One of the reasons I was delighted to join this organisation was that once, in the days of print, it famously relegated the announcement of a royal baby to a single paragraph on an inside page.

I am, you see, a committed republican. Have been for years.

Despite all that I’ve fallen head over heels in love with Prince Harry’s bride-to-be, Meghan Markle.

I want to stress that his royalness doesn’t have anything to be concerned about, if a royal prince ever could be concerned over the feelings of a middle aged scribbler who is – charitably – carrying a couple of extra kilos.

This is a purely platonic affaire d’amour that has nothing to do with our Megs’ looks, who she is (I have only the vaguest idea of what she’s done to make her a celeb), or her personality.

Rather, it’s motivated by the reactions of people to her; by the bile being thrown at her by a legion of bitter trolls egged on by the poison pens of tabloid writers.

From her press, you’d think that Megs is some fairytale villainess dreamt up by Hans Christian Andersen; a spoiled and entitled social climber who has dug her claws into a good-natured but essentially innocent prince whom she clearly isn’t good enough for.

Her chief sins appear to be, in order, starting with the bronze medal position: she’s American. In silver: she has a career and opinions of her own. And of course, the elephant in the room, stand back because it’s trumpeting loudly, taking the gold medal, the FA Cup, and the Super Bowl, too, because some people think it would make her fair game even if she were a certified saint: she’s not white. The venomous band of people who enjoy leaving comments on stories in the press knocking Megs like to carefully skate around that final fact, but they still blow dog whistles at her. They are the sort of lowlifes who start sentences with “I’m not racist, but”.

To their mind, Harry is supposed to be with someone with a name like Lady Sophia Ponsonby-Smythe, whom he met at the Pony Club ball, a sensible “gel” capable of bearing an insurance policy should tragedy befall the family of his older brother.

It’s true that even a Lady Sophia has to undergo a little light hazing before being formally admitted to the firm. An earlier royal partner of that background – one Lady Diana Spencer – certainly did.

But the acid being thrown at Megs is of a lower PH than even Diana endured when it was an all-out war between her and the royal household.

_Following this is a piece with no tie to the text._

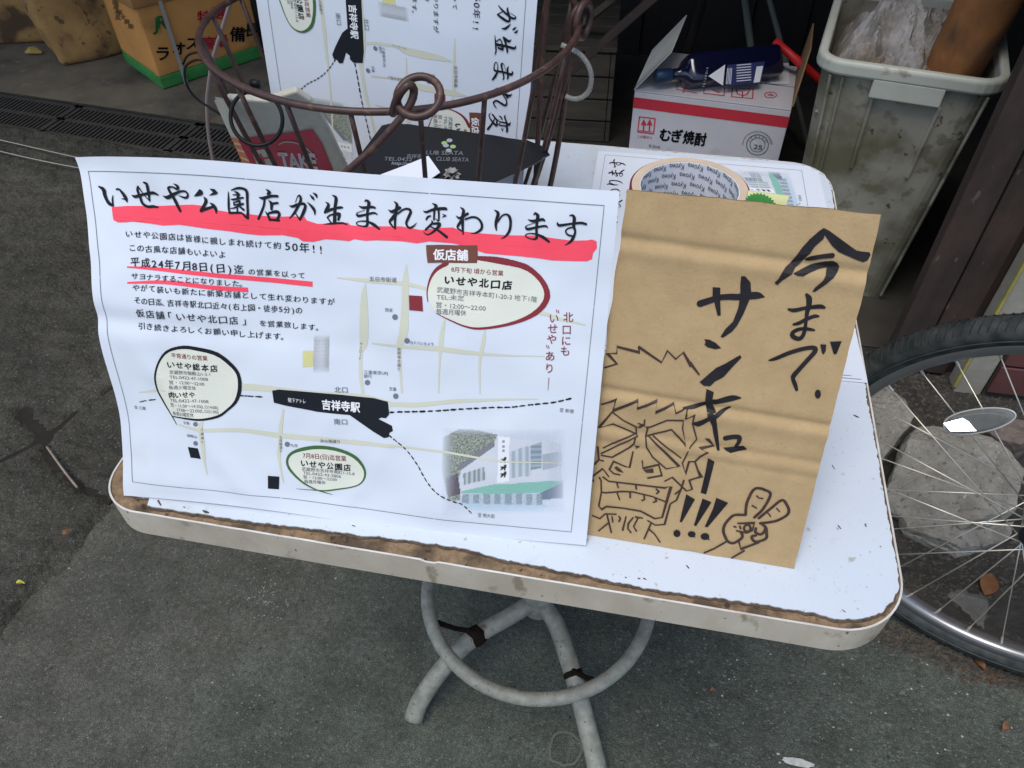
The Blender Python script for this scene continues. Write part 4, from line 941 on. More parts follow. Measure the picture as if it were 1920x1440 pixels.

John Oliver gives warning to Meghan Markle upon marrying into the Royal Family

It seems as if every couple of days there’s a new piece of tittle-tattle put out to cast her in a negative light, the latest being that “she’s not genuine” like the aforementioned Diana is supposed to have been. Her half-brother has been telling the tabloids that she’s “a phoney” who is tearing her family apart by not inviting them to the wedding.

He doesn’t appear to understand that this shouldn’t come as a terrible surprise if you have the sort of family that says horrible things about you to anyone who cares to listen.

I know, I know. Megs & Hazza are one percenters whose biggest challenge would appear to be getting caught passing the port in the wrong direction. (Have women finally been allowed to pass the port in those circles? I’m not sure.) And feeling sorry for them is like seeing the fan of a Championship club that never wins anything feeling sorry for Jose Mourinho’s Manchester United side because they’ve had to look up at the noisy neighbours from across the city this year.

But it’s not just that. It’s as much the fact that Meghan seems to get under the skin of all this country’s biggest arseholes, the “send ’em all back” Brexit brigade who are dragging us through the muck. That’s what really makes me want to cheer for her.

Not so much that I’m actually planning to watch the event. The way the BBC has otherwise respectable journalists fawning and slobbering on these occasions is too much to stomach (although I’ll forgive them this once because they’ll rile the haters even more).

But I might be inclined to buy one of those gloriously tasteless souvenir mugs to show my solidarity.

I’ll stand it next to the one my friend brought me back from the TUC conference that’s spectacularly rude about Margaret Thatcher, after I’ve toasted the bride.